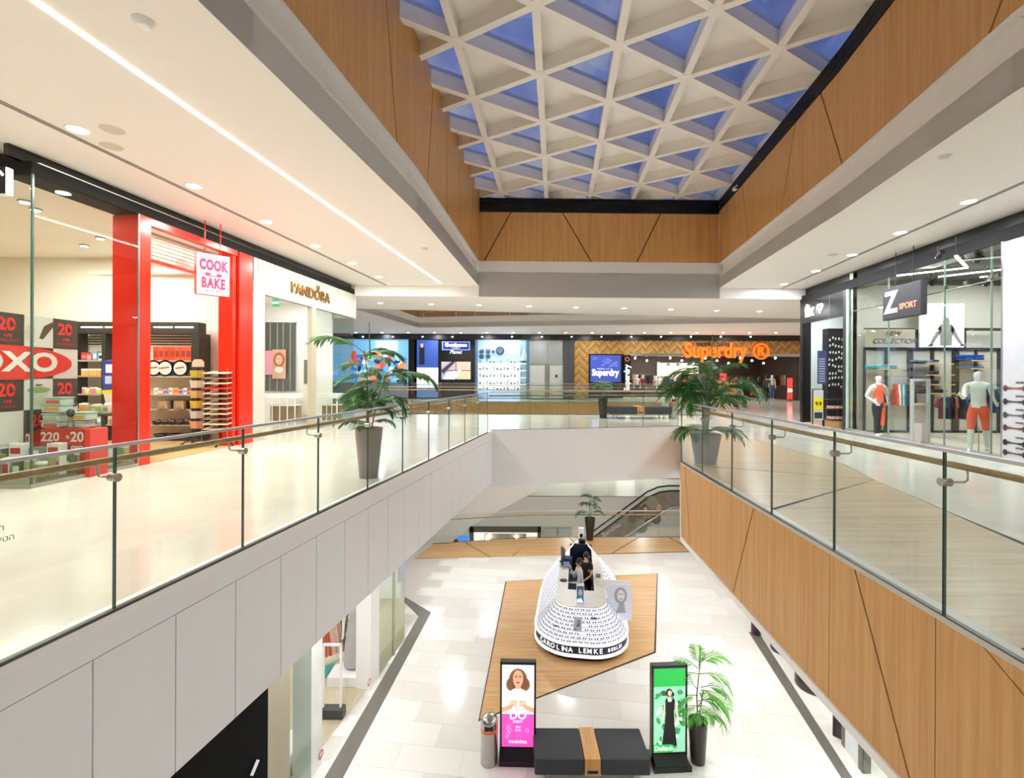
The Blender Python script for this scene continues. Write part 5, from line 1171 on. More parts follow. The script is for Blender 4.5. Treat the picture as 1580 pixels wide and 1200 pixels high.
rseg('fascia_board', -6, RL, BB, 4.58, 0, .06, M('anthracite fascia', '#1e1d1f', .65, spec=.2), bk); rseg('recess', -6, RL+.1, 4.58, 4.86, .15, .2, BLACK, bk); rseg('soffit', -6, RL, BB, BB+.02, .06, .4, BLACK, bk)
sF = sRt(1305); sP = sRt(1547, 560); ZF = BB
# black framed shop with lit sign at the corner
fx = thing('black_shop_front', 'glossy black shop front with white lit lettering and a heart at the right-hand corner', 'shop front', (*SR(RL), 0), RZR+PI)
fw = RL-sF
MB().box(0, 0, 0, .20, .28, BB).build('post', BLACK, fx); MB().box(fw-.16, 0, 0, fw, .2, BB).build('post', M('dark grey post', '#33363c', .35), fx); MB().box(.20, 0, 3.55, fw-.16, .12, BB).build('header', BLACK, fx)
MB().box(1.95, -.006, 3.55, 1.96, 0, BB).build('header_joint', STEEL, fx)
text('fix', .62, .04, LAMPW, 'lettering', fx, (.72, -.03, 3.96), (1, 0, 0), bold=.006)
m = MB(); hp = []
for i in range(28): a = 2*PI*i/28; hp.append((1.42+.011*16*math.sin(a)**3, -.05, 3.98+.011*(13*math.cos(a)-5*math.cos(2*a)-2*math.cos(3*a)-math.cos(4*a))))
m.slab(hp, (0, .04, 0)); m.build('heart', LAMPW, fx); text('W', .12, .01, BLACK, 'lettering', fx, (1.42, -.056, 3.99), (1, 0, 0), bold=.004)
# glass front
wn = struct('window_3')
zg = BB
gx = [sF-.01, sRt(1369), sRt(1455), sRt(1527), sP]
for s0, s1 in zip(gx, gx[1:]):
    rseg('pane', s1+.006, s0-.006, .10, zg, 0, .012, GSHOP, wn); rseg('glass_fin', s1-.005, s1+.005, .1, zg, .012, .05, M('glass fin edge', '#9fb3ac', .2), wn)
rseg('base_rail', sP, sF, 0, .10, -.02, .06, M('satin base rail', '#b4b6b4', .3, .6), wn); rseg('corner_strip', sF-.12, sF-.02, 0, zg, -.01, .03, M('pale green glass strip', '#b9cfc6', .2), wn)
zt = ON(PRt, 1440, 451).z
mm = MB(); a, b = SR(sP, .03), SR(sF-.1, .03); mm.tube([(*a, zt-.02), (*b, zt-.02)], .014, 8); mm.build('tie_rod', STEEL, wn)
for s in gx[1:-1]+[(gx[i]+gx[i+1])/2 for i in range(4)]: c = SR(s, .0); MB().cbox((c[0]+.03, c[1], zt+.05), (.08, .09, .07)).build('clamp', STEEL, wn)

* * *

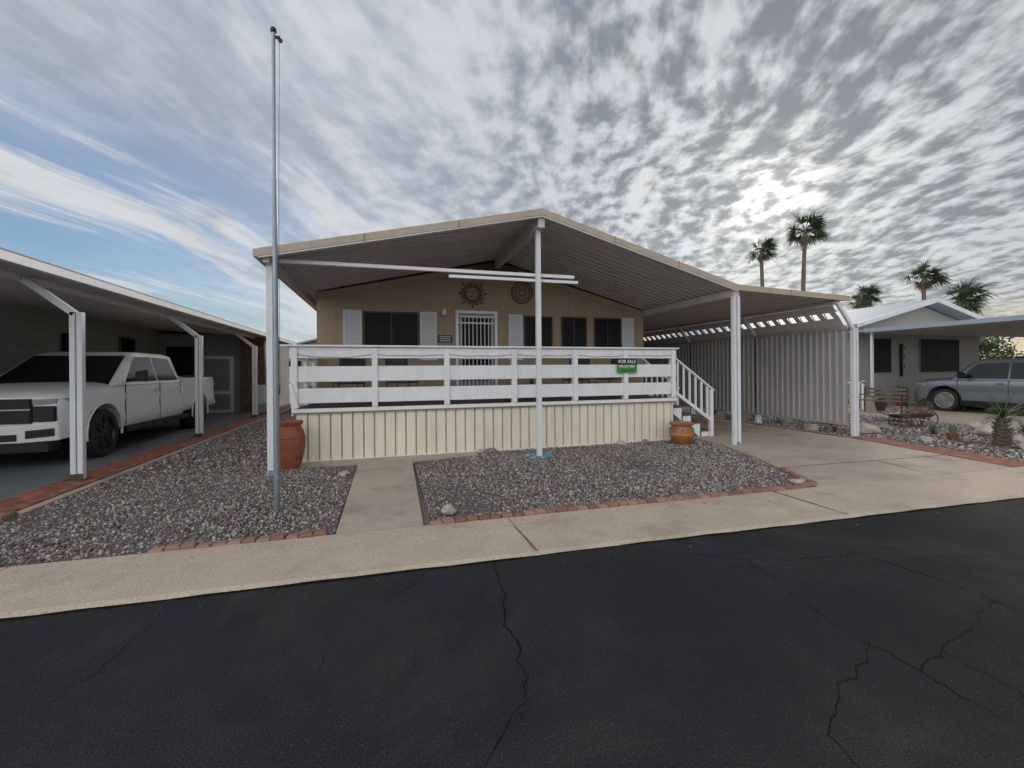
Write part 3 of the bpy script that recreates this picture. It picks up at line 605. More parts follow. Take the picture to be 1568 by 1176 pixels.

---

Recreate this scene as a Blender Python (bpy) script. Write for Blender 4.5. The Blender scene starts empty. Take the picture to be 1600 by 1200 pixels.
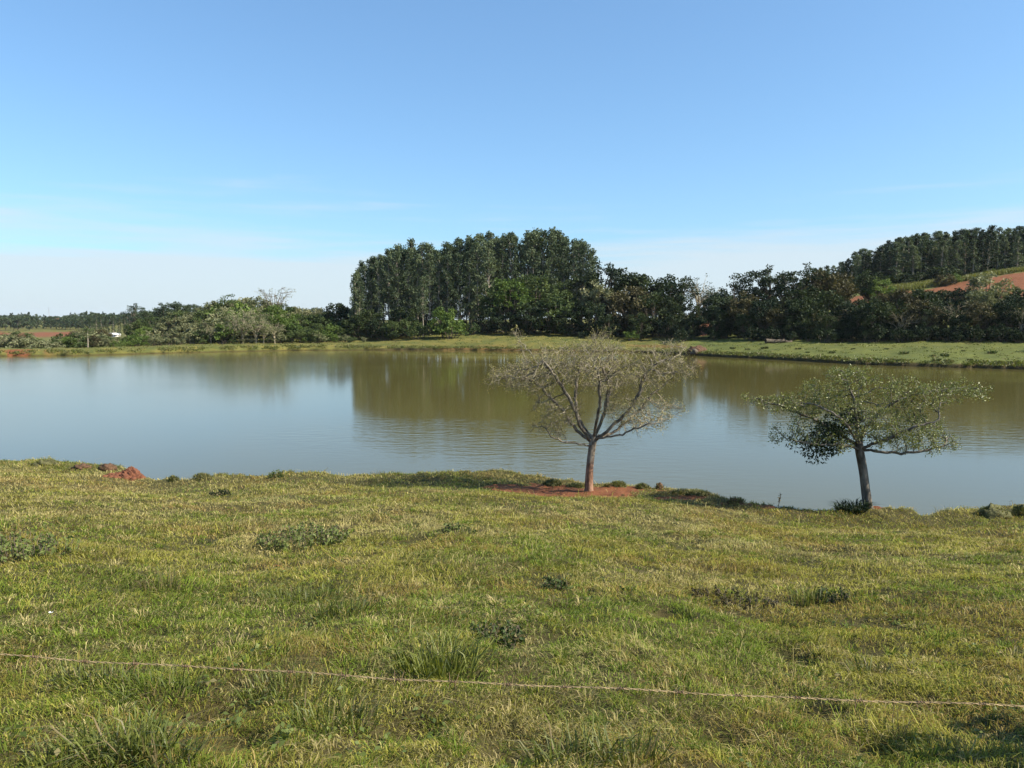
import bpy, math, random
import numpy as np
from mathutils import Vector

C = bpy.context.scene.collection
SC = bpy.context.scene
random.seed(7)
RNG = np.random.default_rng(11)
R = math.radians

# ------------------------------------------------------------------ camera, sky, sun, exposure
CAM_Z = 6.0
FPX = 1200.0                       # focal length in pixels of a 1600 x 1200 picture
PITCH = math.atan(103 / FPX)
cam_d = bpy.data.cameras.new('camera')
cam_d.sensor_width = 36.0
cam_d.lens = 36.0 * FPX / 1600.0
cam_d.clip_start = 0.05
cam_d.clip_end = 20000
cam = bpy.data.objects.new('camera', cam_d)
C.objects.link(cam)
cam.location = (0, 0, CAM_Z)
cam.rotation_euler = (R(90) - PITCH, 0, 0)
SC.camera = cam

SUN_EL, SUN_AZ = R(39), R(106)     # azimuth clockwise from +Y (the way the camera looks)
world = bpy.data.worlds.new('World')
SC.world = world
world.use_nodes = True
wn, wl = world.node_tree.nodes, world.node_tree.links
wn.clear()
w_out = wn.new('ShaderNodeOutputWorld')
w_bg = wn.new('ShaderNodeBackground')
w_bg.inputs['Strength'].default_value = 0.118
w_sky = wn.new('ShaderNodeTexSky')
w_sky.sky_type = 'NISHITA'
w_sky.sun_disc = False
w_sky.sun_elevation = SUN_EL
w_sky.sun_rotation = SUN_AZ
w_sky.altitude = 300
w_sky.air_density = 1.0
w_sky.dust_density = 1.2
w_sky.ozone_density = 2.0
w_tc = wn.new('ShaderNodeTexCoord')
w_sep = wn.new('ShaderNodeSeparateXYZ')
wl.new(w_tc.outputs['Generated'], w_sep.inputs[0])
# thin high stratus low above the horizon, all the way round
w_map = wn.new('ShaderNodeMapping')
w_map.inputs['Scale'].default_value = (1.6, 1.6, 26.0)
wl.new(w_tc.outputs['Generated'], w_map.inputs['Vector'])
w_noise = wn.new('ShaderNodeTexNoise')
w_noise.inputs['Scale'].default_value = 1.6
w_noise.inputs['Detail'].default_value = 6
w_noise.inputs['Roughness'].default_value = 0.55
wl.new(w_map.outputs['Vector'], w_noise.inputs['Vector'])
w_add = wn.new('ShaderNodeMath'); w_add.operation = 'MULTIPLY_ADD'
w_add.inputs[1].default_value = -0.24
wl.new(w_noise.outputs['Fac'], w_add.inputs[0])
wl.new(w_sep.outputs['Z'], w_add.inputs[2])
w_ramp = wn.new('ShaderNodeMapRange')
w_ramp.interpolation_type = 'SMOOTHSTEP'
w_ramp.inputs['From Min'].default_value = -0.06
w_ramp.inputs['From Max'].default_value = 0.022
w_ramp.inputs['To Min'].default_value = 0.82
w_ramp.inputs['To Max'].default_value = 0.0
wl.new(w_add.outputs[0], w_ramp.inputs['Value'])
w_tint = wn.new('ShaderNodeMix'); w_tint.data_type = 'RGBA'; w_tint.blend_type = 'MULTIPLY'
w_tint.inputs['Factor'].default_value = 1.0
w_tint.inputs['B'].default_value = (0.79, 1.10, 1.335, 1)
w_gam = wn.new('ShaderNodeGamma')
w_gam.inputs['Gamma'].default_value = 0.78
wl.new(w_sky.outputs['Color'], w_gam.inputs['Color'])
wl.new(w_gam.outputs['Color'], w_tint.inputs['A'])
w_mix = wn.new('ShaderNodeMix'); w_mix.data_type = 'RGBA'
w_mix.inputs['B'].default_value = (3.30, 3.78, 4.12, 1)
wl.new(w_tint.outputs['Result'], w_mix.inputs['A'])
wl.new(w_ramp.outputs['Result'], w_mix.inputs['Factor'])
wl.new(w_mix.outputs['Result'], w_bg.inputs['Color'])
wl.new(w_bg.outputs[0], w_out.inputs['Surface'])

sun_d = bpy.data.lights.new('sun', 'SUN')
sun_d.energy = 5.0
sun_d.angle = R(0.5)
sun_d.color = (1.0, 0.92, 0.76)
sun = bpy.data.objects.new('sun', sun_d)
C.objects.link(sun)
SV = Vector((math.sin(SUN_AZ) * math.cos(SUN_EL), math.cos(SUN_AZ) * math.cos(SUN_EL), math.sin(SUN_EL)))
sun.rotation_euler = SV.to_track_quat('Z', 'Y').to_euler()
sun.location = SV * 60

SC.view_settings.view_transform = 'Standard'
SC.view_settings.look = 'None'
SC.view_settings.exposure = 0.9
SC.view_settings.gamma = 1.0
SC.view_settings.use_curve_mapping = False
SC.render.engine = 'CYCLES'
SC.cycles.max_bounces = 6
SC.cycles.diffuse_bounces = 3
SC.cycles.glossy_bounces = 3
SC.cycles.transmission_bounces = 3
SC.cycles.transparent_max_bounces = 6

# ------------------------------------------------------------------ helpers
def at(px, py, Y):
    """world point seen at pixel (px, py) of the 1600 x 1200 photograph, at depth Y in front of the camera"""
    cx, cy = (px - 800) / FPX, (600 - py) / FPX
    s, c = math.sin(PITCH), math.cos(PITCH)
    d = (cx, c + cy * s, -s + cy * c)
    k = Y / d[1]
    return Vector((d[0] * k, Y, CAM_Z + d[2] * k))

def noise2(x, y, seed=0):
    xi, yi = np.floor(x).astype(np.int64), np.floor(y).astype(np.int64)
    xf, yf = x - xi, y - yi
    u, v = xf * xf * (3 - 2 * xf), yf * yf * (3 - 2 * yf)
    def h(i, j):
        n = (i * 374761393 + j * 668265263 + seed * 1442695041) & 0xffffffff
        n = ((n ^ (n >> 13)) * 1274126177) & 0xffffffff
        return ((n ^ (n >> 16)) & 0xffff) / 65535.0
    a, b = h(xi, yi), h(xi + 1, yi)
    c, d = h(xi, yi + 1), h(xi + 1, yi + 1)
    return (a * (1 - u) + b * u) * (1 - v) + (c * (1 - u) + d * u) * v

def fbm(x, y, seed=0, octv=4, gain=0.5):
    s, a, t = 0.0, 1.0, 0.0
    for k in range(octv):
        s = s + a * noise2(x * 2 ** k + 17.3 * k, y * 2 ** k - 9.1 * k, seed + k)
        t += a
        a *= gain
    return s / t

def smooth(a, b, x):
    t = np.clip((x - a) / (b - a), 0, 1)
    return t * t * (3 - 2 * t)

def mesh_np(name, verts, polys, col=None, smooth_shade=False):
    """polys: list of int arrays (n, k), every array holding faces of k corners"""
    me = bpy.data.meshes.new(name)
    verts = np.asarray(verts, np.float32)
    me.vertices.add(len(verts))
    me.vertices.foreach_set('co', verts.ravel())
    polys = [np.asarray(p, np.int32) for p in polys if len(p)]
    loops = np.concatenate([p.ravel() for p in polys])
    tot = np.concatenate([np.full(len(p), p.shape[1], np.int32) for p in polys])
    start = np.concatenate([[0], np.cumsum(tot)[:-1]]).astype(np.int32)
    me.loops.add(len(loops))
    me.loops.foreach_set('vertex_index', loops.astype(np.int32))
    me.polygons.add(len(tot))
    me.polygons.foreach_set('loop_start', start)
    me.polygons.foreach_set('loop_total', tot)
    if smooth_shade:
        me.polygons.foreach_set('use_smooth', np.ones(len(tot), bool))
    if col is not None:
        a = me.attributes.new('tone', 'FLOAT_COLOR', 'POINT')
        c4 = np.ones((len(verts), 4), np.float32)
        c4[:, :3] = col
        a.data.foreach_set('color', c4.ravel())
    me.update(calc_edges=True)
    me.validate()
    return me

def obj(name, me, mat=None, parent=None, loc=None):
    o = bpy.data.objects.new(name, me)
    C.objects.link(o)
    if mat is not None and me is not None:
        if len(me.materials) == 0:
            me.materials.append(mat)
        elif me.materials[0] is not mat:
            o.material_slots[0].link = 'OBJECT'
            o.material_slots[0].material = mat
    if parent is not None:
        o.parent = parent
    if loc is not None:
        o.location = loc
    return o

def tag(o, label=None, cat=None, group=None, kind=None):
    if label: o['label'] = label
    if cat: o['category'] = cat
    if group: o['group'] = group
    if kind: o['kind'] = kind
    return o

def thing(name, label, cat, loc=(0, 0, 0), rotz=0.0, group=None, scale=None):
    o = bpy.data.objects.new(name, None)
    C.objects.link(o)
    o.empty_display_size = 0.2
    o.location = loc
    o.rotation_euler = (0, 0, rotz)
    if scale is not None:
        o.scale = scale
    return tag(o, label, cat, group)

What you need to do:
For the material above, give again only the lines starting at the line that contains "Recreate this scene" and ending at the line that contains "R = math.radians". Pictures do not belong in the copy.

Worked solution:
Recreate this scene as a Blender Python (bpy) script. Write for Blender 4.5. The Blender scene starts empty. Take the picture to be 1600 by 1200 pixels.
import bpy, math, random
import numpy as np
from mathutils import Vector

C = bpy.context.scene.collection
SC = bpy.context.scene
random.seed(7)
RNG = np.random.default_rng(11)
R = math.radians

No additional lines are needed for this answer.